● Dataset extract:
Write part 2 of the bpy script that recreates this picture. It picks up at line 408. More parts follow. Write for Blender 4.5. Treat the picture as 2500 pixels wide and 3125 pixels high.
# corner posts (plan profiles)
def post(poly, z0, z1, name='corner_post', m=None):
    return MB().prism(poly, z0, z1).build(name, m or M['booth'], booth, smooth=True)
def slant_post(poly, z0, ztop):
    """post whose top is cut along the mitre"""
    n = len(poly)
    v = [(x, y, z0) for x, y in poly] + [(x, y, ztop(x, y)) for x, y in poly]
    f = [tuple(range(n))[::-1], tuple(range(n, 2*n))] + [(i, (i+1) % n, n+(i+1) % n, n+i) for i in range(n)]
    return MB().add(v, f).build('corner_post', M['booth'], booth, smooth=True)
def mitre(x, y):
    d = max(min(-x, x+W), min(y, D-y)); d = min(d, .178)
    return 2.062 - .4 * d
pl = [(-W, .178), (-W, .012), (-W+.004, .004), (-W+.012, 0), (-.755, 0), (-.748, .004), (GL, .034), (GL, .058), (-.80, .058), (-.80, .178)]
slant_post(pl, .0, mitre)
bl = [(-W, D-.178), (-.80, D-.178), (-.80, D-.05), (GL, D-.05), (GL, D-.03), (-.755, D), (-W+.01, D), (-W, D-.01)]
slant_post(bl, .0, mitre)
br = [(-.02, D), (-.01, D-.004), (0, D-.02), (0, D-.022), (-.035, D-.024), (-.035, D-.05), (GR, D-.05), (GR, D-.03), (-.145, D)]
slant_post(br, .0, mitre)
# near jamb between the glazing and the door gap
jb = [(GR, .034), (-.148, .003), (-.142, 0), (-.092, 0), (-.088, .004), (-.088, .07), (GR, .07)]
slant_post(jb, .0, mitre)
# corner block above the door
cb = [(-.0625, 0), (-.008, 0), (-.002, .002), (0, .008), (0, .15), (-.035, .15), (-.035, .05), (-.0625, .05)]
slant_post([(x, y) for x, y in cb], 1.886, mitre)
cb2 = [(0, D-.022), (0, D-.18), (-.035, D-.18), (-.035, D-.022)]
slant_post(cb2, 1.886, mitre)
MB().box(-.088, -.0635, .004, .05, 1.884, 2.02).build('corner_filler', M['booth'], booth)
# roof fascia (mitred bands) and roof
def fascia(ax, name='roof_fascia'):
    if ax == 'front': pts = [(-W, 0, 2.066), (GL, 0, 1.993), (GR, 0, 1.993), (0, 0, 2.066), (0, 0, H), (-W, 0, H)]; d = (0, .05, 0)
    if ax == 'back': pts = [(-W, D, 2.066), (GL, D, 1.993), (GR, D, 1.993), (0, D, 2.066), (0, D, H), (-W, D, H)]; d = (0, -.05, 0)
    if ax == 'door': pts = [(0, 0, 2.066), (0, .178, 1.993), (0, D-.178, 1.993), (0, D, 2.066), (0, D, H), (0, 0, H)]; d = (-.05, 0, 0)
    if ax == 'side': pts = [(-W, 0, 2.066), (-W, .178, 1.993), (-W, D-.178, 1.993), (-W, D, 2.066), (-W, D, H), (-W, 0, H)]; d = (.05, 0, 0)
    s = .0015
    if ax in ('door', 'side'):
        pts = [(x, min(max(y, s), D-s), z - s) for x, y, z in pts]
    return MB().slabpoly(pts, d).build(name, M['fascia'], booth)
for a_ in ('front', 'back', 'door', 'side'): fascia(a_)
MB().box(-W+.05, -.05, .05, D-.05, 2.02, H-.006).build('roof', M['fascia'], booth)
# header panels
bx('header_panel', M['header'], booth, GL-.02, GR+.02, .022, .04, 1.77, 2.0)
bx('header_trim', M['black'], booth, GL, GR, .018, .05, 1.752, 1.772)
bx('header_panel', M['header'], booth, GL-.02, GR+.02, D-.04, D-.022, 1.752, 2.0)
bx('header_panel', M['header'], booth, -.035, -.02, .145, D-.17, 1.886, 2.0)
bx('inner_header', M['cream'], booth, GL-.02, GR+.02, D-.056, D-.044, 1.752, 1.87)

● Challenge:
Emit the full listing verbatim.

● Response for this exercise:
Write part 2 of the bpy script that recreates this picture. It picks up at line 408. More parts follow. Write for Blender 4.5. Treat the picture as 2500 pixels wide and 3125 pixels high.
# corner posts (plan profiles)
def post(poly, z0, z1, name='corner_post', m=None):
    return MB().prism(poly, z0, z1).build(name, m or M['booth'], booth, smooth=True)
def slant_post(poly, z0, ztop):
    """post whose top is cut along the mitre"""
    n = len(poly)
    v = [(x, y, z0) for x, y in poly] + [(x, y, ztop(x, y)) for x, y in poly]
    f = [tuple(range(n))[::-1], tuple(range(n, 2*n))] + [(i, (i+1) % n, n+(i+1) % n, n+i) for i in range(n)]
    return MB().add(v, f).build('corner_post', M['booth'], booth, smooth=True)
def mitre(x, y):
    d = max(min(-x, x+W), min(y, D-y)); d = min(d, .178)
    return 2.062 - .4 * d
pl = [(-W, .178), (-W, .012), (-W+.004, .004), (-W+.012, 0), (-.755, 0), (-.748, .004), (GL, .034), (GL, .058), (-.80, .058), (-.80, .178)]
slant_post(pl, .0, mitre)
bl = [(-W, D-.178), (-.80, D-.178), (-.80, D-.05), (GL, D-.05), (GL, D-.03), (-.755, D), (-W+.01, D), (-W, D-.01)]
slant_post(bl, .0, mitre)
br = [(-.02, D), (-.01, D-.004), (0, D-.02), (0, D-.022), (-.035, D-.024), (-.035, D-.05), (GR, D-.05), (GR, D-.03), (-.145, D)]
slant_post(br, .0, mitre)
# near jamb between the glazing and the door gap
jb = [(GR, .034), (-.148, .003), (-.142, 0), (-.092, 0), (-.088, .004), (-.088, .07), (GR, .07)]
slant_post(jb, .0, mitre)
# corner block above the door
cb = [(-.0625, 0), (-.008, 0), (-.002, .002), (0, .008), (0, .15), (-.035, .15), (-.035, .05), (-.0625, .05)]
slant_post([(x, y) for x, y in cb], 1.886, mitre)
cb2 = [(0, D-.022), (0, D-.18), (-.035, D-.18), (-.035, D-.022)]
slant_post(cb2, 1.886, mitre)
MB().box(-.088, -.0635, .004, .05, 1.884, 2.02).build('corner_filler', M['booth'], booth)
# roof fascia (mitred bands) and roof
def fascia(ax, name='roof_fascia'):
    if ax == 'front': pts = [(-W, 0, 2.066), (GL, 0, 1.993), (GR, 0, 1.993), (0, 0, 2.066), (0, 0, H), (-W, 0, H)]; d = (0, .05, 0)
    if ax == 'back': pts = [(-W, D, 2.066), (GL, D, 1.993), (GR, D, 1.993), (0, D, 2.066), (0, D, H), (-W, D, H)]; d = (0, -.05, 0)
    if ax == 'door': pts = [(0, 0, 2.066), (0, .178, 1.993), (0, D-.178, 1.993), (0, D, 2.066), (0, D, H), (0, 0, H)]; d = (-.05, 0, 0)
    if ax == 'side': pts = [(-W, 0, 2.066), (-W, .178, 1.993), (-W, D-.178, 1.993), (-W, D, 2.066), (-W, D, H), (-W, 0, H)]; d = (.05, 0, 0)
    s = .0015
    if ax in ('door', 'side'):
        pts = [(x, min(max(y, s), D-s), z - s) for x, y, z in pts]
    return MB().slabpoly(pts, d).build(name, M['fascia'], booth)
for a_ in ('front', 'back', 'door', 'side'): fascia(a_)
MB().box(-W+.05, -.05, .05, D-.05, 2.02, H-.006).build('roof', M['fascia'], booth)
# header panels
bx('header_panel', M['header'], booth, GL-.02, GR+.02, .022, .04, 1.77, 2.0)
bx('header_trim', M['black'], booth, GL, GR, .018, .05, 1.752, 1.772)
bx('header_panel', M['header'], booth, GL-.02, GR+.02, D-.04, D-.022, 1.752, 2.0)
bx('header_panel', M['header'], booth, -.035, -.02, .145, D-.17, 1.886, 2.0)
bx('inner_header', M['cream'], booth, GL-.02, GR+.02, D-.056, D-.044, 1.752, 1.87)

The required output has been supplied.